As in many similarly themed films of recent times, memories are stored not on hard drives or even in notebooks but in seemingly irrelevant objects with unexpected sentimental value. Quite literally “material culture”, it is the objects which provide the path back to the past and their destruction represents not only the severing of a connection but a kind of erasure of the past itself.

The doppelgänger sets about deleting various items at will which might previously have seemed irrelevant to the postman but turn out to have fundamental connections to the most important aspects of his life. The first item to go is phones (all phones, not just mobiles) which reminds him of his first love (Aoi Miyazaki) whom he met after she dialled a wrong number and recognised the score to Fritz Lang’s Metropolis which he happened to be watching at the time. Phones and movies – the second item on the doppelgänger’s hit list, brought the two together but it couldn’t have happened without the cinephile best friend (Gaku Hamada) the postman met at university who has been his movie mule ever since.  Delete the phone and the movies and the postman loses his first love and best friend to win the right to live on alone for just one day. Cats turn out to have an even more essential role in the postman’s life, one which is painful for him to consider but impossible to ignore.

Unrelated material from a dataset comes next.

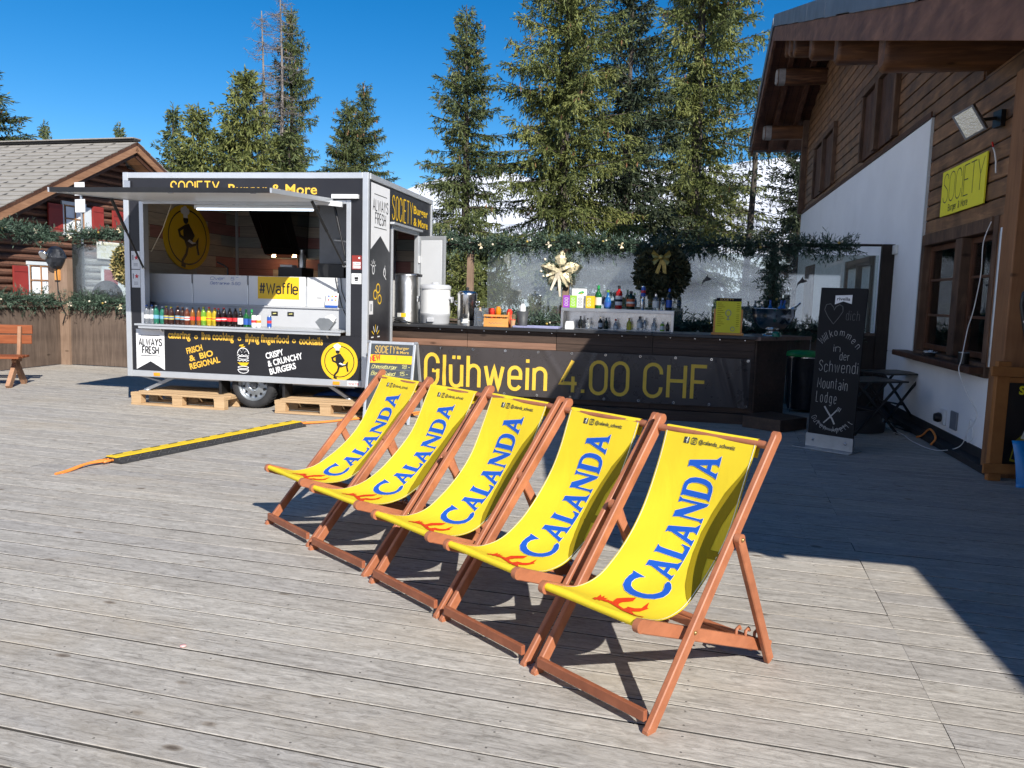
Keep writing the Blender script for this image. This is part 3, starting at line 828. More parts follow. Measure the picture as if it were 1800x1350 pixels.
# ------------------------------------------------------------------ deck chairs
CH_W = 0.583
def bez(P, t):
    a, b, c, d = [np.array(p) for p in P]
    return a*(1-t)**3 + 3*b*t*(1-t)**2 + 3*c*t*t*(1-t) + d*t**3
def deck_chair(cx, cy, ang, top, label, sag=0.0, skin="teak", off=0.0):
    """local X = width, local Y = towards the back; top = (back, height) of the rail ends"""
    t = thing("deck_chair", label, "deck chair", (cx, cy, 0), rad(ang), "yellow deck chairs standing in a row")
    rg = random.Random(int(cx * 1000))
    hw = CH_W / 2
    tb, tz = top
    d = Vector((0, tb, tz)).normalized()
    perp = Vector((0, d.z, -d.y))
    def at(f, x=0.0): return Vector((x, tb * f, tz * f))
    for s in (-1, 1):
        m = MB(); m.bar(at(-0.005, s * hw), at(1.0, s * hw), 0.026, 0.048, skin, up=perp, chamfer=0.004)
        # rounded ends
        for f in (0.0, 1.0):
            c = at(f, s * hw)
            m.lathe([(0.0235, -0.0125), (0.0235, 0.0125)], skin, c, 14, Matrix.Rotation(rad(90), 4, 'Y'))
        m.build("rail", t, bevel=0.0)
    m = MB(); m.box(-hw + .014, hw - .014, -0.016, 0.006, 0.036, 0.078, skin + "_dark")
    fb = m.build("foot_bar", t, bevel=0.003)
    fb.rotation_euler = (0, 0, 0)
    tpt = at(0.965)
    m = MB(); m.tube([(-hw + .012, tpt.y, tpt.z), (hw - .012, tpt.y, tpt.z)], 0.0165, skin, 12); m.build("top_bar", t)
    # seat frame
    iw = hw - 0.05
    fr = Vector((0, -0.02, 0.388)); re = Vector((0, 0.90, 0.052))
    for s in (-1, 1):
        m = MB(); m.bar(fr + Vector((s * iw, 0, 0)), re + Vector((s * iw, 0, 0)), 0.026, 0.052, skin, up=(0, .3, 1), chamfer=0.004)
        c = fr + Vector((s * iw, 0, 0))
        m.lathe([(0.026, -0.0126), (0.026, 0.0126)], skin, c, 14, Matrix.Rotation(rad(90), 4, 'Y'))
        sr = m.build("seat_rail", t)
        # notches that hold the prop
        m = MB()
        for q in (0.72, 0.80, 0.88):
            p = fr.lerp(re, q) + Vector((s * iw, 0, 0.03))
            m.tube([p + Vector((0, -.012, -.01)), p + Vector((0, -.01, .022)), p + Vector((0, .012, .03)), p + Vector((0, .02, .016))], 0.007, skin, 6)
        m.build("notch", sr)
        # pivot bolts
        m = MB(); pv = fr.lerp(re, 0.27)
        m.lathe([(0.0075, -0.006), (0.0075, 0.004), (0.003, 0.006)], "brass", at(0.312, s * (hw + .014)), 10, Matrix.Rotation(rad(90 * s), 4, 'Y'))
        m.build("bolt", t); m = MB()
        m.lathe([(0.0075, -0.006), (0.0075, 0.004), (0.003, 0.006)], "brass", at(0.63, s * (hw + .044)), 10, Matrix.Rotation(rad(90 * s), 4, 'Y'))
        m.build("bolt", t)
    m = MB(); m.tube([(-iw + .012, fr.y + .001, fr.z + .005), (iw - .012, fr.y + .001, fr.z + .005)], 0.0125, skin, 12); m.build("front_bar", t)
    m = MB(); m.box(-iw + .014, iw - .014, re.y - .11, re.y - .085, re.z - .0, re.z + .04, skin); m.build("rear_bar", t, bevel=0.003)
    # prop
    pv = at(0.63); pf = Vector((0, 0.86, 0.0))
    for s in (-1, 1):
        m = MB()
        a = pv + Vector((s * (hw + .029), 0, 0)); b = pf + Vector((s * (iw + .029), 0, 0.012))
        m.bar(a, b, 0.026, 0.045, skin, up=(0, 1, .5), chamfer=0.004)
        m.lathe([(0.0225, -0.0128), (0.0225, 0.0128)], skin, a, 14, Matrix.Rotation(rad(90), 4, 'Y'))
        m.build("prop_leg", t)
    m = MB(); m.tube([(-iw - .015, pf.y - .055, .10), (iw + .015, pf.y - .055, .10)], 0.013, skin, 10); m.build("prop_bar", t)
    # canvas: a sheet with thickness, its printing sits 1 mm above it
    C0 = [(-.014, .4075), (.06, .382), (.12, .366), (.18, .360), (.25, .366), (.31, .386), (.37, .424), (.435, .476), (.52, .565), (.59, .665), (.65, .79), (.695, .90), (.723, .975)]
    fy, dz = tpt.y / .735 - 1, tpt.z - .969
    C1 = [(y * (1 + fy * max(0, y) / .735), z + dz * (z - .36) / .6 - sag * math.sin(math.pi * min(1, max(0, y) / .6)) * .6) for y, z in C0]
    NS = (len(C1) - 1) * 6
    front = [(-0.019 + 0.0150 * math.cos(rad(a)), 0.393 + 0.0150 * math.sin(rad(a))) for a in (-30, -80, -130, 180, 140, 105)]
    curve = [(p.x, p.y) for p in smooth([(y, z, 0) for y, z in C1], 6)]
    topw = [(tpt.y + 0.0205 * math.cos(rad(a)), tpt.z + 0.0205 * math.sin(rad(a))) for a in (110, 75, 40, 0, -40)]
    topw += [(tpt.y - 0.004, tpt.z - .06)]
    full = front + curve + topw
    L = [0]
    for a, b in zip(full[:-1], full[1:]): L.append(L[-1] + math.hypot(b[0]-a[0], b[1]-a[1]))
    i0 = len(front); i1 = len(front) + NS
    arcl = np.array(L[i0:i1+1]) - L[i0]; total = arcl[-1]
    cv = np.array(curve)
    cw = 0.462
    wk = (rg.uniform(2, 5), rg.uniform(5, 11), rg.uniform(0, 6), rg.uniform(5, 9), rg.uniform(12, 20))
    def F(u, v, l=0.0):
        """u across 0..1, v along the cloth 0 (front bar) .. 1 (top bar)"""
        s = v * total
        y = float(np.interp(s, arcl, cv[:, 0])); z = float(np.interp(s, arcl, cv[:, 1]))
        e = 0.02
        y2 = float(np.interp(s + e, arcl, cv[:, 0])); z2 = float(np.interp(s + e, arcl, cv[:, 1]))
        y1 = float(np.interp(s - e, arcl, cv[:, 0])); z1 = float(np.interp(s - e, arcl, cv[:, 1]))
        n = Vector((0, -(z2 - z1), (y2 - y1))).normalized()
        l += .0035 * math.sin(u * wk[0] + v * wk[1] + wk[2]) * math.sin(v * 3.1416) + .0022 * math.sin(u * wk[3] - v * wk[4])
        # the edges of the cloth pull in a little and the middle sags
        b = 0.5 - abs(u - 0.5)
        w = 1.0 - 0.035 * math.sin(math.pi * min(1, max(0, v)))
        dip = -0.012 * math.sin(math.pi * u) * math.sin(math.pi * min(1, max(0, v))) ** 1.0
        return Vector(((u - 0.5) * cw * w + off, y, z)) + n * (l + dip)
    m = MB()
    NU = 22
    vs = []
    for k, (y, z) in enumerate(full):
        for i in range(NU + 1):
            u = i / NU
            if i0 <= k <= i1: vs.append(F(u, arcl[k - i0] / total))
            else: vs.append(Vector(((u - .5) * cw + off, y, z)))
    fs = [(k*(NU+1)+i, k*(NU+1)+i+1, (k+1)*(NU+1)+i+1, (k+1)*(NU+1)+i) for k in range(len(full)-1) for i in range(NU)]
    m.add(vs, fs, "yellow_canvas", True)
    # seams at both ends and hems down the sides
    for u0, u1 in ((0.012, 0.020), (0.980, 0.988)):
        vv = np.linspace(0.0, 1.0, 40)
        m.add([F(u, v, 0.0018) for v in vv for u in (u0, u1)], [(2*i, 2*i+1, 2*i+3, 2*i+2) for i in range(39)], "canvas_white")
    # big olive letter shape on the right edge
    vo = [.307, .327, .38, .45, .52, .61, .697, .783, .857, .93]
    uo = [1.0, .944, .85, .775, .731, .719, .756, .825, .925, 1.0]
    vi = [.40, .413, .453, .513, .55, .597, .653, .717, .777]
    ui = [1.0, .969, .931, .897, .885, .881, .890, .938, 1.0]
    vv = np.linspace(.307, .93, 56)
    A = [F(np.interp(v, vo, uo), v, 0.0016) for v in vv]
    B = [F(1.0 if (v < .40 or v > .777) else np.interp(v, vi, ui), v, 0.0016) for v in vv]
    nn = len(vv)
    m.add(A + B, [(i, nn+i, nn+i+1, i+1) for i in range(nn - 1)], "canvas_olive", True)
    m.add([F(u, v, 0.0018) for v in np.linspace(.515, .552, 4) for u in (.880, 1.0)], [(0, 1, 3, 2), (2, 3, 5, 4), (4, 5, 7, 6)], "canvas_olive", True)
    # CALANDA, read from the front bar upwards
    G = lambda x, y, l=0.0: F(1 - y, x, l)
    roman(m, "CALANDA", G, 0.250, 0.918, 0.315, 0.325, ("canvas_blue", "canvas_white"), lvl=0.0024)
    # small social-media line
    H = lambda x, y, l=0.0: F(x, 0.962 + y, l + .001)
    m.prism([(.238, -.013), (.298, -.013), (.298, .013), (.238, .013)], H, 0.0005, 0.0010, "canvas_ink")
    stroke(m, [(.287, .0095), (.279, .0095), (.275, .006), (.275, -.0118)], .0075, H, "canvas_white", .0016)
    stroke(m, [(.263, .000), (.288, .000)], .004, H, "canvas_white", .0017)
    x0, x1, y0, y1 = .325, .386, -.0125, .0125
    stroke(m, [(x0+.008, y0), (x1-.008, y0), (x1, y0+.004), (x1, y1-.004), (x1-.008, y1), (x0+.008, y1), (x0, y1-.004), (x0, y0+.004), (x0+.008, y0)], .0045, H, "canvas_ink", .0012)
    ring2(m, .3555, .0, .017, .0072, .0040, H, "canvas_ink", .0013, n=16)
    disc2(m, .374, .0082, .004, .0016, H, "canvas_ink", .0013, 8)
    btext(m, "@calanda_schweiz", H, .408, .80, -.007, .0175, "canvas_ink", 0.014, .0013)
    # leaping red beast near the front bar
    def q(px, py):
        return (.000294 * px + .003352 * py - .775, .00068 * px - .00175 * py + .0789)
    E_ = lambda x, y, l=0.0: F(x, y, l)
    def beast(pts, k):
        pts = [q(*p) for p in pts]
        m.add([E_(x, y, .0022 + k * .00005) for x, y in pts], [tuple(range(len(pts)))], "canvas_red")
    beast([(715, 290), (735, 278), (725, 272), (748, 270), (770, 245), (778, 262), (800, 255), (796, 270), (825, 272), (806, 282), (838, 286), (812, 296), (775, 294), (768, 303), (752, 292), (738, 303)], 0)
    beast([(812, 284), (870, 300), (893, 318), (935, 345), (950, 372), (925, 362), (895, 345), (872, 330), (830, 305), (790, 298)], 1)
    beast([(855, 303), (885, 280), (960, 290), (1022, 303), (1000, 313), (930, 306), (905, 312), (898, 325)], 2)
    beast([(898, 328), (930, 348), (962, 338), (985, 352), (1000, 380), (975, 388), (945, 376), (912, 358)], 3)
    beast([(962, 333), (1010, 346), (1060, 352), (1113, 340), (1098, 356), (1108, 362), (1050, 366), (1005, 364), (965, 350)], 4)
    beast([(945, 374), (985, 372), (1015, 398), (1068, 404), (1060, 412), (1000, 408), (972, 392)], 5)
    m.build("canvas", t)
    return t
CHAIRS = [
    (-1.400, 4.945, -48.6, (.868, .975), "farthest yellow deck chair, at the left end of the row by the menu board", 0.012),
    (-0.975, 4.452, -46.6, (.866, .975), "yellow deck chair second from the left end of the row, close against the end chair", -0.004),
    (-0.520, 3.923, -48.0, (.792, 1.000), "middle yellow deck chair of the five with two chairs on each side", 0.006),
    (-0.100, 3.447, -48.6, (.792, 0.997), "yellow deck chair second from the right, just behind the nearest chair", 0.016),
    (0.332, 2.936, -47.6, (.762, 1.004), "nearest yellow deck chair, at the right end of the row", 0.00),
]
for c in CHAIRS: deck_chair(c[0], c[1], c[2], c[3], c[4], sag=c[5])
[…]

The protagonist’s occupation, which becomes his name and defining feature, is an ironic one. A mere conveyor of items charged with other people’s memories. he feels like an empty vessel, trapped in an existence devoid of meaning. Yet his strange doppelgänger pushes him to reconsider his place in the world, re-entering a sphere he had long absented himself from. Remembering long forgotten yet life changing holidays with the love of his life or finally coming to understand the silent signs of devotion in his emotionally distant father (Eiji Okuda), the postman finally writes his own letter, the first and last of his life, answering the questions he never wanted to ask.

Finally learning to accept his fate, the postman rediscovers the meaning of life. He may leave with regrets and dreams never to be fulfilled, but wants to believe his life has made a difference, meant something at least. Only as he’s about to leave it does the postman feel himself connected to the world, finally noticing the beauty all around him.

On learning of his condition, the postman’s first thoughts turn to all the movies he’ll never see and the books he’ll never read. The doppelgänger’s determination to delete the movies provokes a quietly passionate defence of the arts but, apparently, they are not worth dying for. Nagai films with a low-key dreaminess as magical realism mixes with wistful nostalgia in the melancholy world of a man who has no future finally falling in love with the past. A celebration of the interconnectedness of all things in a world of increasing isolation, If Cats Disappeared from the World advises you make the most of your time, making the difference only you can make before it’s too late.